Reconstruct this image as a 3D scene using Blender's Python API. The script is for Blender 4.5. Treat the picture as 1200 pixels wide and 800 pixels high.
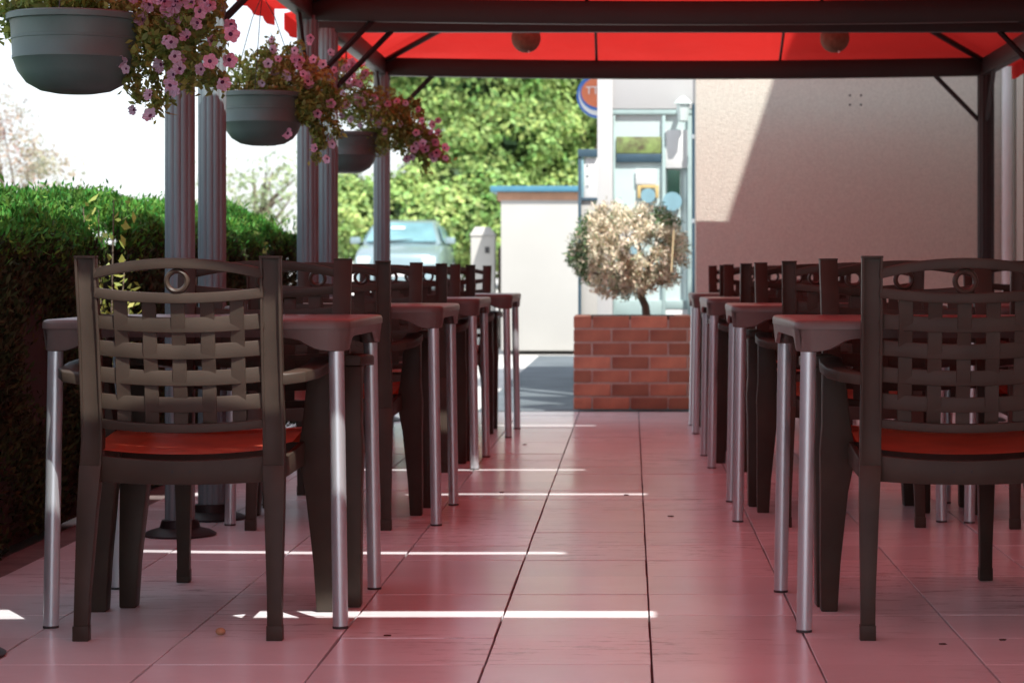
import bpy, bmesh, math, random
import numpy as np
from mathutils import Vector, Matrix
random.seed(7); RNG = np.random.default_rng(7)
PI = math.pi
for o in list(bpy.data.objects): bpy.data.objects.remove(o)
S = bpy.context.scene; C = S.collection
# ---------------------------------------------------------------- camera, sky, sun, exposure
cd = bpy.data.cameras.new('camera'); cam = bpy.data.objects.new('camera', cd); C.objects.link(cam)
cam.location = (0, 0, .85); cam.rotation_euler = (PI/2, 0, 0)
cd.sensor_width = 36; cd.lens = 81; cd.shift_x = -140/1200; cd.shift_y = -81/1200
cd.clip_start = .05; cd.clip_end = 900
cd.dof.use_dof = True; cd.dof.focus_distance = 6.0; cd.dof.aperture_fstop = 7.5
S.camera = cam
SUN = Vector((-.33, .58, -1)).normalized()
sd = bpy.data.lights.new('sun', 'SUN'); sd.energy = 3.3; sd.angle = math.radians(.5); sd.color = (1, .96, .90)
so = bpy.data.objects.new('sun', sd); C.objects.link(so); so.rotation_euler = SUN.to_track_quat('-Z', 'Y').to_euler()
W = bpy.data.worlds.new("World"); S.world = W; W.use_nodes = True
nt = W.node_tree; nt.nodes.clear()
sky = nt.nodes.new('ShaderNodeTexSky'); sky.sky_type = 'NISHITA'; sky.sun_disc = False
sky.sun_elevation = math.asin(-SUN.z); sky.sun_rotation = math.atan2(-SUN.x, -SUN.y)
mx = nt.nodes.new('ShaderNodeMixRGB'); mx.inputs[0].default_value = .66; mx.inputs[2].default_value = (5.9, 6.1, 6.6, 1)
bg = nt.nodes.new('ShaderNodeBackground'); bg.inputs[1].default_value = .1
wo = nt.nodes.new('ShaderNodeOutputWorld')
nt.links.new(sky.outputs[0], mx.inputs[1]); nt.links.new(mx.outputs[0], bg.inputs[0]); nt.links.new(bg.outputs[0], wo.inputs[0])
S.view_settings.view_transform = 'Standard'; S.view_settings.look = 'None'
S.view_settings.exposure = 1.08; S.view_settings.gamma = 1
S.render.film_transparent = False
S.cycles.max_bounces = 8; S.cycles.diffuse_bounces = 4; S.cycles.transparent_max_bounces = 8

# ---------------------------------------------------------------- materials
def mat(name, col, rough=.6, metal=0, var=0., nscale=8, bump=0., bscale=60, col2=None, coat=0, spec=.5, island=0, objrand=0, bdist=.004, stretch=None, trans=0):
    m = bpy.data.materials.new(name); m.use_nodes = True; n = m.node_tree; N = n.nodes; L = n.links
    b = N['Principled BSDF']; b.inputs['Roughness'].default_value = rough; b.inputs['Metallic'].default_value = metal
    b.inputs['Specular IOR Level'].default_value = spec; b.inputs['Coat Weight'].default_value = coat
    tc = N.new('ShaderNodeTexCoord'); mp = N.new('ShaderNodeMapping'); L.new(tc.outputs['Object'], mp.inputs[0])
    if stretch: mp.inputs['Scale'].default_value = stretch
    c2 = col2 or tuple(c*(1-var) for c in col)
    no = N.new('ShaderNodeTexNoise'); no.inputs['Scale'].default_value = nscale; no.inputs['Detail'].default_value = 6; L.new(mp.outputs[0], no.inputs[0])
    rp = N.new('ShaderNodeValToRGB'); rp.color_ramp.elements[0].position = .32; rp.color_ramp.elements[1].position = .68
    rp.color_ramp.elements[0].color = (*c2, 1); rp.color_ramp.elements[1].color = (*col, 1)
    L.new(no.outputs[0], rp.inputs[0]); out = rp.outputs[0]
    if island or objrand:
        hs = N.new('ShaderNodeHueSaturation'); L.new(out, hs.inputs['Color'])
        if island: g = N.new('ShaderNodeNewGeometry'); src = g.outputs['Random Per Island']; a = island
        else: g = N.new('ShaderNodeObjectInfo'); src = g.outputs['Random']; a = objrand
        mr = N.new('ShaderNodeMapRange'); mr.inputs[3].default_value = 1-a; mr.inputs[4].default_value = 1+a
        L.new(src, mr.inputs[0]); L.new(mr.outputs[0], hs.inputs['Value'])
        if island:
            m2 = N.new('ShaderNodeMapRange'); m2.inputs[3].default_value = .5+.03; m2.inputs[4].default_value = .5-.035
            mu = N.new('ShaderNodeMath'); mu.operation = 'MULTIPLY'; mu.inputs[1].default_value = 7.31
            fr = N.new('ShaderNodeMath'); fr.operation = 'FRACT'
            L.new(src, mu.inputs[0]); L.new(mu.outputs[0], fr.inputs[0]); L.new(fr.outputs[0], m2.inputs[0]); L.new(m2.outputs[0], hs.inputs['Hue'])
        out = hs.outputs[0]
    L.new(out, b.inputs['Base Color'])
    if bump:
        nb = N.new('ShaderNodeTexNoise'); nb.inputs['Scale'].default_value = bscale; nb.inputs['Detail'].default_value = 4; L.new(mp.outputs[0], nb.inputs[0])
        bp = N.new('ShaderNodeBump'); bp.inputs['Strength'].default_value = bump; bp.inputs['Distance'].default_value = bdist
        L.new(nb.outputs[0], bp.inputs['Height']); L.new(bp.outputs[0], b.inputs['Normal'])
    if trans:
        t = N.new('ShaderNodeBsdfTranslucent'); ms = N.new('ShaderNodeMixShader'); ms.inputs[0].default_value = trans
        L.new(out, t.inputs[0]); L.new(b.outputs[0], ms.inputs[1]); L.new(t.outputs[0], ms.inputs[2])
        L.new(ms.outputs[0], N['Material Output'].inputs[0])
    return m
M = {}
M['plastic'] = mat('brown_plastic', (.060, .046, .035), .44, var=.3, nscale=9, bump=.12, bscale=400, bdist=.001, spec=.22)
M['seat'] = mat('red_plastic', (.94, .21, .11), .42, var=.2, nscale=12, bump=.1, bscale=300, bdist=.001)
M['table'] = mat('taupe_table_plastic', (.15, .12, .11), .38, spec=.35, var=.2, nscale=14, bump=.15, bscale=260, bdist=.001)
M['alu'] = mat('brushed_aluminium', (.64, .71, .75), .34, metal=.65, var=.12, nscale=6, bump=.05, bscale=200, stretch=(8, 8, .5))
M['rubber'] = mat('grey_rubber', (.06, .06, .06), .7, var=.3)
M['post'] = mat('grey_painted_aluminium', (.19, .25, .27), .5, metal=.05, var=.2, nscale=5, stretch=(3, 3, .5), bump=.05)
M['beam'] = mat('dark_beam_and_shaded_post', (.016, .009, .009), .5, var=.3, nscale=4, bump=.05)
M['canopy'] = mat('red_canopy_fabric', (.75, .036, .030), .8, var=.12, nscale=1.6, bump=.6, bscale=3.5, bdist=.06, trans=.39, spec=.2)
M['grout'] = mat('dark_grout', (.17, .135, .13), .9, var=.4, nscale=9)
M['pot'] = mat('grey_green_pot', (.10, .16, .155), .5, var=.25, nscale=6, bump=.1, bscale=90)
M['petleaf'] = mat('petunia_leaves', (.36, .46, .13), .5, var=.35, nscale=7, island=.5, trans=.55)
M['petdry'] = mat('ochre_petunia_leaves', (.46, .38, .12), .6, var=.4, nscale=7, island=.4, trans=.5)
M['petal'] = mat('pink_petal', (.88, .54, .76), .5, var=.25, nscale=20, objrand=.3, trans=.55)
M['petalmauve'] = mat('mauve_petal', (.80, .66, .86), .5, var=.2, nscale=20, objrand=.2, trans=.55)
M['throat'] = mat('purple_throat', (.09, .01, .07), .6)
M['stem'] = mat('green_stem', (.14, .18, .05), .6, var=.3)
M['hedge'] = mat('thuja_green', (.10, .30, .045), .6, col2=(.05, .16, .025), nscale=3, spec=.25, island=.5, trans=.25)
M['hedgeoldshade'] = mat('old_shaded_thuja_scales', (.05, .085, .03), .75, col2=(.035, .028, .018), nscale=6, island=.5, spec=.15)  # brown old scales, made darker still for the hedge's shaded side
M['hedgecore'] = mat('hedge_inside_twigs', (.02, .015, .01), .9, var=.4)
M['shoot'] = mat('yellow_green_leaves', (.42, .50, .12), .5, var=.3, island=.3, trans=.35)
M['bark'] = mat('bark', (.20, .16, .12), .9, var=.5, nscale=15, bump=.6, bscale=30, bdist=.02)
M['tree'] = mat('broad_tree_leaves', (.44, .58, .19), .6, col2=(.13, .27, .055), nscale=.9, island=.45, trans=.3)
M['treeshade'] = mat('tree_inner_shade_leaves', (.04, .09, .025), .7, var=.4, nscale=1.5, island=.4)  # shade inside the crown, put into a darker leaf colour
M['palegreen'] = mat('pale_green_leaves', (.36, .44, .24), .6, var=.3, nscale=2, island=.3, trans=.35)
M['russet'] = mat('russet_leaves', (.42, .27, .24), .6, col2=(.36, .40, .26), nscale=2, island=.3, trans=.35)
M['dryleaf'] = mat('dried_tan_needles', (.94, .91, .75), .8, col2=(.68, .57, .40), nscale=9, island=.4, trans=.15)
M['greenneedle'] = mat('green_needles', (.12, .23, .09), .7, var=.4, nscale=9, island=.4)
M['soil'] = mat('dark_soil', (.05, .035, .025), .95, var=.4, bump=.5, bscale=40, bdist=.01)
M['mortar'] = mat('grey_mortar', (.66, .58, .51), .95, var=.25, nscale=20, bump=.3, bscale=150)
M['white'] = mat('white_render', (.60, .60, .60), .9, var=.07, nscale=1.5, bump=.25, bscale=80, bdist=.003)
M['shed'] = mat('cream_render', (.50, .49, .46), .9, var=.10, nscale=1.2, bump=.2, bscale=60)
M['orangeband'] = mat('orange_band', (.55, .30, .19), .85, var=.2)
M['bluemetal'] = mat('blue_metal', (.08, .25, .36), .45, var=.15)
M['bluegrey'] = mat('blue_grey_metal', (.05, .10, .14), .45, var=.2)
M['teal'] = mat('pale_teal_frame', (.42, .55, .54), .4, var=.15)
M['asphalt'] = mat('grey_blue_asphalt', (.13, .155, .17), .9, col2=(.08, .10, .11), nscale=2.5, bump=.6, bscale=45, bdist=.015)
M['ground'] = mat('pale_paving', (.58, .57, .54), .9, var=.15, nscale=.6, bump=.2)
M['housewall'] = mat('cream_house_wall', (.66, .61, .53), .9, var=.1, nscale=1.5, bump=.3, bscale=100)
M['eave'] = mat('brown_eave', (.15, .10, .07), .8, var=.2)
M['whitepvc'] = mat('white_pvc', (.75, .75, .74), .35, var=.05)
M['carpaint'] = mat('silver_blue_car_paint', (.27, .37, .40), .3, metal=.3, var=.05, coat=.6)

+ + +

Your task:
Quote exactly the lines running from the line with "(.02, .015, .01), .9, var=.4)" through the line with "nscale=.9, island=.45, trans=.3)", both ends included, and nothing more.

Written answer:
M['hedgecore'] = mat('hedge_inside_twigs', (.02, .015, .01), .9, var=.4)
M['shoot'] = mat('yellow_green_leaves', (.42, .50, .12), .5, var=.3, island=.3, trans=.35)
M['bark'] = mat('bark', (.20, .16, .12), .9, var=.5, nscale=15, bump=.6, bscale=30, bdist=.02)
M['tree'] = mat('broad_tree_leaves', (.44, .58, .19), .6, col2=(.13, .27, .055), nscale=.9, island=.45, trans=.3)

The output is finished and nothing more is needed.